For the 45,000 parents of the Silver Tsunami, this regression should be terrifying.  They’ve spent their lives providing a safe and happy life for their son or daughter with I/DD.  But when whey find that they cannot do it anymore—because of Washington’s lukewarm commitment to people with I/DD and because of the crisis this malfeasance will create—the only solution might be a big brick building on the outskirts of town, far from home, far from family, and far from the hearts of community.  And that is the exact opposite of what they wanted for their loved one.    

Maybe that will be okay.  Maybe the faults inherent to lifelong institutionalization will not reappear and people will enjoy healthy, happy lives way out there.  Maybe.   

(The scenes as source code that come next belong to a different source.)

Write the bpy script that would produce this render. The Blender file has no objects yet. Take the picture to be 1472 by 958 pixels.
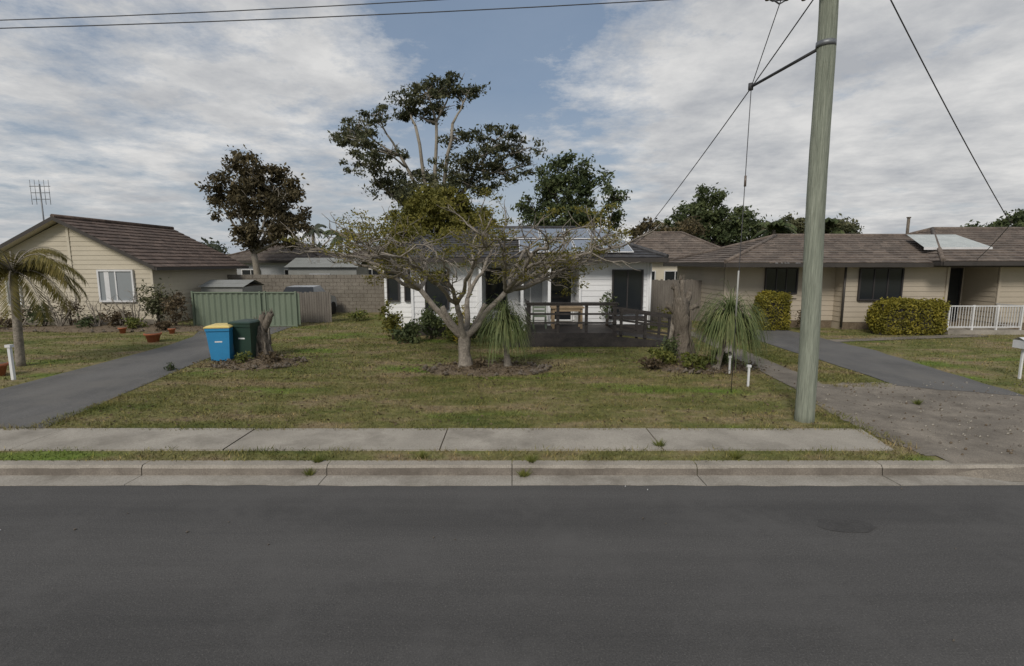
import bpy, math, random
import numpy as np
from mathutils import Vector, Matrix
random.seed(7); rng=np.random.default_rng(7)
S=bpy.context.scene
COL=S.collection

# ---------------------------------------------------------------- materials
def nodes(name):
    m=bpy.data.materials.new(name); m.use_nodes=True
    nt=m.node_tree; b=nt.nodes["Principled BSDF"]; return m,nt,b
def ramp(nt,stops):
    r=nt.nodes.new("ShaderNodeValToRGB"); e=r.color_ramp.elements
    while len(e)<len(stops): e.new(0.5)
    for i,(p,c) in enumerate(stops):
        e[i].position=p; e[i].color=(c[0],c[1],c[2],1)
    return r
def noise(nt,co,scale,detail=4,rough=.6):
    n=nt.nodes.new("ShaderNodeTexNoise"); n.inputs["Scale"].default_value=scale
    n.inputs["Detail"].default_value=detail; n.inputs["Roughness"].default_value=rough
    nt.links.new(co,n.inputs["Vector"]); return n.outputs["Fac"]
def mix(nt,f,a,b,mode='MIX'):
    m=nt.nodes.new("ShaderNodeMix"); m.data_type='RGBA'; m.blend_type=mode
    for s,i in ((f,0),(a,6),(b,7)):
        if isinstance(s,(int,float)): m.inputs[i].default_value=s
        elif isinstance(s,tuple): m.inputs[i].default_value=(*s,1)
        else: nt.links.new(s,m.inputs[i])
    return m.outputs[2]
def M(name,c1,c2=None,scale=2.0,rough=.8,bump=0.0,bscale=40,fine=.25,metal=0,spec=.3,dirt=None,stretch=None,tile=False):
    m,nt,b=nodes(name)
    tc=nt.nodes.new("ShaderNodeTexCoord"); co=tc.outputs["Object"]
    if stretch:
        mp=nt.nodes.new("ShaderNodeMapping"); mp.inputs["Scale"].default_value=stretch
        nt.links.new(co,mp.inputs["Vector"]); co=mp.outputs["Vector"]
    c2=c2 or tuple(x*.8 for x in c1)
    r=ramp(nt,[(.3,c1),(.7,c2)]); nt.links.new(noise(nt,co,scale,6),r.inputs[0])
    col=r.outputs[0]
    if fine:
        g=ramp(nt,[(.25,(1-fine,)*3),(.75,(1+fine,)*3)]); nt.links.new(noise(nt,co,bscale,3),g.inputs[0])
        col=mix(nt,1.0,col,g.outputs[0],'MULTIPLY')
    if tile:
        vo=nt.nodes.new("ShaderNodeTexVoronoi"); vo.inputs["Scale"].default_value=3.2; nt.links.new(co,vo.inputs["Vector"])
        bw=nt.nodes.new("ShaderNodeRGBToBW"); nt.links.new(vo.outputs["Color"],bw.inputs[0])
        g=ramp(nt,[(.2,(.78,.78,.78)),(.8,(1.22,1.2,1.18))]); nt.links.new(bw.outputs[0],g.inputs[0])
        col=mix(nt,1.0,col,g.outputs[0],'MULTIPLY')
    if dirt:
        d=ramp(nt,[(.5,(0,0,0)),(.72,(1,1,1))]); nt.links.new(noise(nt,co,.9,8,.7),d.inputs[0])
        col=mix(nt,d.outputs[0],col,dirt)
    nt.links.new(col,b.inputs["Base Color"])
    b.inputs["Roughness"].default_value=rough; b.inputs["Metallic"].default_value=metal
    b.inputs["Specular IOR Level"].default_value=spec
    if bump:
        bp=nt.nodes.new("ShaderNodeBump"); bp.inputs["Strength"].default_value=bump; bp.inputs["Distance"].default_value=.02
        nt.links.new(noise(nt,co,bscale,4),bp.inputs["Height"]); nt.links.new(bp.outputs[0],b.inputs["Normal"])
    return m
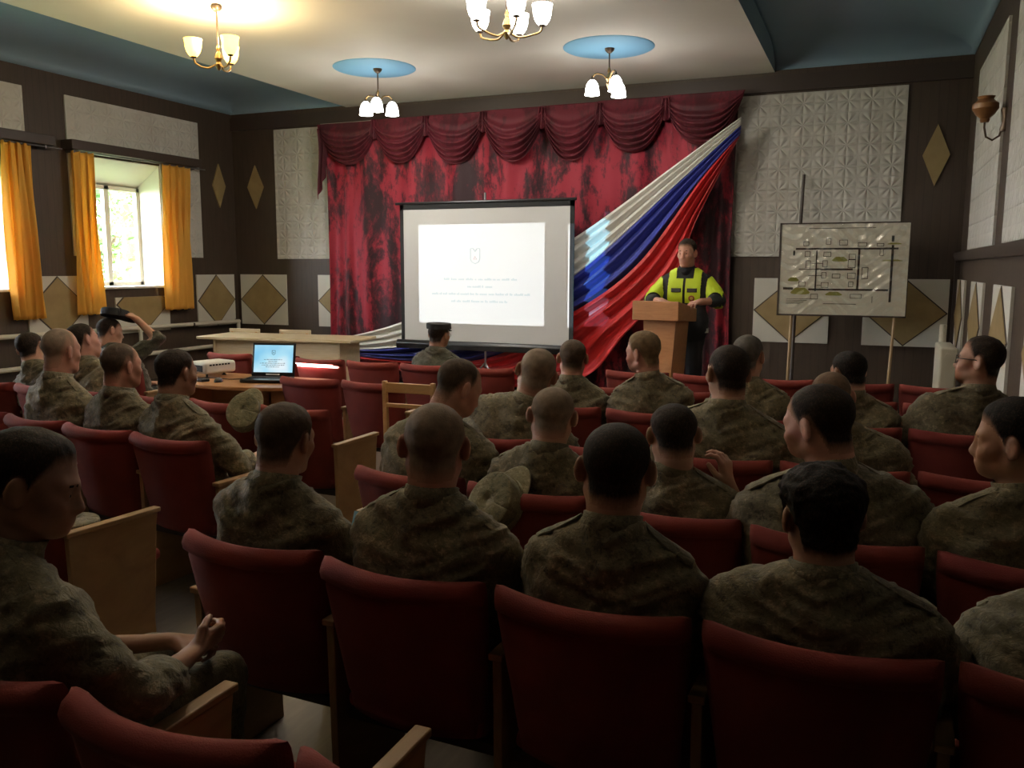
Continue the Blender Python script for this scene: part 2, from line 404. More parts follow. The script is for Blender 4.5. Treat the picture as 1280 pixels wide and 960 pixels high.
def hand_prims(f, w, d, n, side, curl=.6, s=1.0, thumb=.6):
    """hand at wrist w pointing along d with palm facing n; side +1 when the thumb lies on d x n"""
    d = np.array(d, float); d /= np.linalg.norm(d); n = np.array(n, float); n -= d*(n @ d); n /= np.linalg.norm(n); t = np.cross(d, n)*side
    w = np.array(w, float)
    f.cone(w-d*.02, w+d*.012, .026*s, .025*s, .012)
    for i, (o, L, kn) in enumerate(((.030, .074, .090), (.010, .082, .094), (-.010, .076, .090), (-.029, .060, .082))):
        k = w+d*kn*s+t*o*s; f.cone(w+d*.014*s+t*o*.55*s, k, .0165*s, .0125*s, .012)
        p = k; ang = curl*.55
        for j, fr in enumerate((.45, .32, .23)):
            q = p+(d*math.cos(ang)+n*math.sin(ang))*L*fr*s; f.cone(p, q, (.0098-.0010*j)*s, (.0092-.0010*j)*s, .004); p = q; ang += curl*.8
    b = w+d*.022*s+t*.024*s; p = b+(d*.55+t*.65+n*.15)*.045*s; f.cone(b, p, .0155*s, .0125*s, .01)
    q = p+(d*.85+t*.25+n*thumb*.6)*.034*s; f.cone(p, q, .0115*s, .0105*s, .005); f.cone(q, q+(d*.9-t*.05+n*thumb)*.024*s, .0105*s, .0088*s, .004)

def rotm(yaw=0, pitch=0, roll=0):
    """yaw left, pitch down, roll to the right"""
    return np.array((Matrix.Rotation(R(yaw), 3, 'Z') @ Matrix.Rotation(R(-pitch), 3, 'X') @ Matrix.Rotation(R(roll), 3, 'Y')))
BASES = {}
def base(key, arms, hands, sleeve=('wrist', 'wrist'), legs=True, stand=False, headrot=(0, 0, 0), fine_y=((.22, .44),), fine_x=(), fine_z=((.50, .68),), hx=.36):
    """arms: two (shoulder, elbow, wrist); builds the skin, jacket and trousers of one pose"""
    dz = .46 if stand else 0
    Hh = HC+np.array((0, .05 if stand else 0, dz+(.10 if stand else 0)))
    top = Hh[2]+.135
    ylo, yhi = -.30, (.30 if stand else .66)
    if stand: yhi = .50
    xs = axis(-hx, hx, .011, .0055, [(-.115, .115), *fine_x]); ys = axis(ylo, yhi, .012, .0056, [(Hh[1]-.115, Hh[1]+.13), *fine_y])
    zs = axis(-.01, top, .013, .0055, [(Hh[2]-.135, top), *fine_z])
    f = Field(xs, ys, zs); NE = None
    M = rotm(*headrot)
    sh = arms[0][0][2]-.862                         # shoulder height offset
    by = .06 if stand else 0.0
    cy = -.1+by
    # ---- skin
    head_prims(f, Hh, M, ears=False)
    f.cone(Hh+M @ np.array((0, -.024, -.06)), (0, cy-.012, .965+sh), .056, .062, .03)
    ne = f.F.copy(); f.F = f.F.copy()
    for s in (-1, 1):
        a = s*R(31); E_ = M @ np.array(((math.cos(a), -math.sin(a), 0), (math.sin(a), math.cos(a), 0), (0, 0, 1)))
        f.ell(Hh+M @ np.array((s*.082, -.011, -.002)), (.0098, .023, .0355), .008, M=E_)
        f.ell(Hh+M @ np.array((s*.093, -.002, .001)), (.0085, .012, .020), .006, True, M=E_)
    f.cone((-.10, cy, .89+sh), (.10, cy, .89+sh), .055, .055, .04); f.cone((-.07, cy+.015, .76+sh), (.07, cy+.015, .76+sh), .095, .095, .06)
    hz = .50 if not stand else .93
    f.cone((-.07, -.01, hz+.08), (.07, -.01, hz+.08), .10, .10, .08)
    for (S_, E_, W_) in arms:
        f.cone(S_, E_, .048, .041, .03); f.cone(E_, W_, .040, .027, .015)
    for h in hands: hand_prims(f, **h)
    LG = []
    if legs:
        for s in (-1, 1):
            if stand: LG.append(((s*.09, -.0, .92), (s*.10, .02, .50), (s*.11, -.01, .10)))
            else: LG.append(((s*.085, .01, .505), (s*.125, .42, .50), (s*.125, .40, .11)))
        for a, b, c in LG: f.cone(a, b, .070, .05, .04); f.cone(b, c, .05, .035, .02)
    V, Q = f.mesh()
    f2 = Field(xs, ys, zs); f2.F = ne; nh = f2.at(V)
    # ---- jacket
    jx = axis(-hx, hx, .0105, .0105, ()); jy = axis(ylo, yhi, .0105, .0105, ()); jz = axis(.38 if not stand else .80, 1.06+sh, .0105, .0105, ())
    g = Field(jx, jy, jz)
    wz = .56 if not stand else 1.0
    g.cone((-.075, -.025+by*.5, wz), (.075, -.025+by*.5, wz), .122, .122, .03, fl=(1, .95, 1))
    g.cone((-.085, -.060+by, wz+.12), (.085, -.060+by, wz+.12), .120, .120, .08)
    g.cone((-.095, cy+.012, .775+sh), (.095, cy+.012, .775+sh), .122, .122, .08)
    g.cone((-.105, cy+.004, .85+sh), (.105, cy+.004, .85+sh), .092, .092, .06)
    for s in (-1, 1): g.cone((s*.03, cy-.016, .972+sh), (s*.155, cy+.001, .893+sh), .054, .059, .03)
    for (S_, E_, W_), sl in zip(arms, sleeve):
        S_ = np.array(S_); E_ = np.array(E_); W_ = np.array(W_)
        g.cone(S_, S_*.45+E_*.55, .072, .064, .013); g.cone(S_*.45+E_*.55, E_, .062, .056, .02)
        if sl == 'wrist': g.cone(E_, E_*.12+W_*.88, .056, .041, .015)
        elif sl == 'elbow': g.cone(E_, E_*.72+W_*.28, .056, .053, .012); g.cone(E_*.76+W_*.24, E_*.66+W_*.34, .060, .057, .004)
    g.cone((0, cy-.030, .90+sh), (0, cy-.022, .985+sh), .075, .060, .05)
    # neck opening
    g.cone((0, cy-.016, 1.035+sh), (0, cy+.01, 1.14+sh), .066, .075, .010, True)
    g.op(lambda X, Y, Z: (-(Z-(1.012+sh)+.30*(Y-cy))+0*X), (-.3, -.3, .96+sh), (.3, .3, 1.1+sh), .01, True)
    JV, JQ = g.mesh()
    # ---- collar
    cv = []; nk = 40
    for j, (rr, z) in enumerate(((.070, -.035), (.073, .0), (.0715, .022), (.066, .024), (.064, .0), (.062, -.03))):
        for i in range(nk):
            t = 2*math.pi*i/nk; c_, s_ = math.cos(t), math.sin(t)
            cv.append((rr*s_*1.0, cy-.015-rr*1.04*c_+.012*(z > 0), 1.012+sh+z*1.2-.030*(1-c_)*.5))
    cq = np.array([(j*nk+i, j*nk+(i+1) % nk, ((j+1) % 6)*nk+(i+1) % nk, ((j+1) % 6)*nk+i) for j in range(6) for i in range(nk)])
    # ---- epaulettes follow the shoulder slope
    ep = []
    for s in (-1, 1):
        vv = []; X = np.linspace(.078, .205, 9)
        for x in X:
            col = []
            for y in (cy-.028, cy-.014, cy, cy+.014, cy+.026):
                zz = np.linspace(.80+sh, 1.02+sh, 60); d = g.at(np.stack([np.full(60, s*x), np.full(60, y), zz], 1)); k = np.where(d < 0)[0]
                col.append(zz[k[-1]]+.004 if len(k) else .85+sh)
            tip = .5 if x > .2 or x < .085 else 1
            for j, y in enumerate(np.array((-.028, -.014, 0, .014, .026))*tip+cy): vv.append((s*x, y, col[j]+.003))
        vv = np.array(vv); lo = vv-np.array((0, 0, .007)); n = len(X); qs = []
        for i in range(n-1):
            for j in range(4):
                a = i*5+j; qs.append((a, a+5, a+6, a+1) if s > 0 else (a, a+1, a+6, a+5)); b = a+5*n; qs.append((b, b+1, b+6, b+5) if s > 0 else (b, b+5, b+6, b+1))
        rim = [i*5 for i in range(n)]+[(n-1)*5+j for j in range(1, 5)]+[i*5+4 for i in range(n-2, -1, -1)]+[j for j in range(3, 0, -1)]
        for a, b in zip(rim, rim[1:]+rim[:1]): qs.append((a, b, b+5*n, a+5*n) if s < 0 else (b, a, a+5*n, b+5*n))
        ep.append((np.concatenate([vv, lo]), np.array(qs)))
    # ---- trousers and boots
    TR = None; BT = []
    if legs:
        tz = axis(.06, .70 if not stand else 1.05, .014, .014, ()); t = Field(axis(-.26, .26, .014, .014, ()), axis(-.2, .56 if not stand else .2, .014, .014, ()), tz)
        t.cone((-.07, -.015, hz+.03), (.07, -.015, hz+.03), .112, .112, .05)
        for a, b, c in LG: t.cone(a, b, .088, .068, .04); t.cone(b, c, .066, .056, .03)
        TR = t.mesh()
        for a, b, c in LG:
            bt = Field(axis(c[0]-.08, c[0]+.08, .011, .011, ()), axis(c[1]-.10, c[1]+.25, .011, .011, ()), axis(-.005, .26, .011, .011, ()))
            c = np.array(c); bt.cone(c+(0, 0, .10), c+(0, 0, -.02), .052, .048, .02); bt.cone((c[0], c[1]-.03, .045), (c[0]*1.06, c[1]+.15, .040), .042, .040, .03)
            bt.op(lambda X, Y, Z: Z-.002+0*X+0*Y, (-1, -1, -.01), (1, 1, .03), .004, True)
            BT.append(bt.mesh())
    BASES[key] = dict(V=V, Q=Q, nh=nh, J=(JV, JQ), C=(np.array(cv), cq), E=ep, T=TR, B=BT, H=Hh, M=M, stand=stand, sh=sh, cy=cy, jf=g)
    return BASES[key]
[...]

If we as parents are reassured by that maybe, then we should keep quiet.  We should hope that someone else calls their state legislator to ask why Washington is investing $40 million into a model of care that is inherently defective.  We should trust that someone else will send an e-mail calling for a more robust investment in community-based supports for people with I/DD.  We should say, in a personal meeting with a legislator, that Washington’s 18th percentile for state investment is perfectly fine—even though we have the means and will to do better.  We should ignore the fact that in the next 10 years a crisis of unprecedented proportions will descend upon our support systems for people with I/DD.  And—most importantly—we should pretend with all our hearts that the most likely solution to that crisis will not be a wholesale reanimation of the nightmares of our past.

For those of us who are not reassured by that maybe, Washington’s legislative session begins January 14.  You know what to do.